The center pivot block is solid acetal plastic, or Delrin and the rest is aluminum. The acetal against aluminum provides a silky smooth motion.

The clamp and plates are compatible with the tripod hardware. The springs fit into holes on either side of the screw and parallel to it to keep the clamp open when not tightened.

The plate on the left goes on the bottom and is relieved to fit a locking pin in the tripod head's clamp. The one on the right fits on the scope and attaches to the top.

It works great. Smooth tilt, easy to use. I can pop the whole scope / adapter assembly off and use the ball head with a camera.

And here's the tripod with the scope and top assembly removed, and a camera on the ball head. It works very well and only takes a few seconds to switch.

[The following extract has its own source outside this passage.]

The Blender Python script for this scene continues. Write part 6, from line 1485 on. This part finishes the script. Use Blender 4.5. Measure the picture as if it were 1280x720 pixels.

When I started I figured I could find some standard dimensions for Arca Swiss type dovetail quick-release clamp and plate. I didn't have much luck, so I'll share what I came up with. These are what I used, but I had to tweak the clamp side a bit to make it fit. They should be a good starting point, but use them at your own risk. I have no idea if the Promaster tripod they were based on is a standard size.

I used a couple of 3/32" drills to measure the dovetails (actually .094" dia)

The clamp side dovetail needed to be cut more than shown here to fit the plate.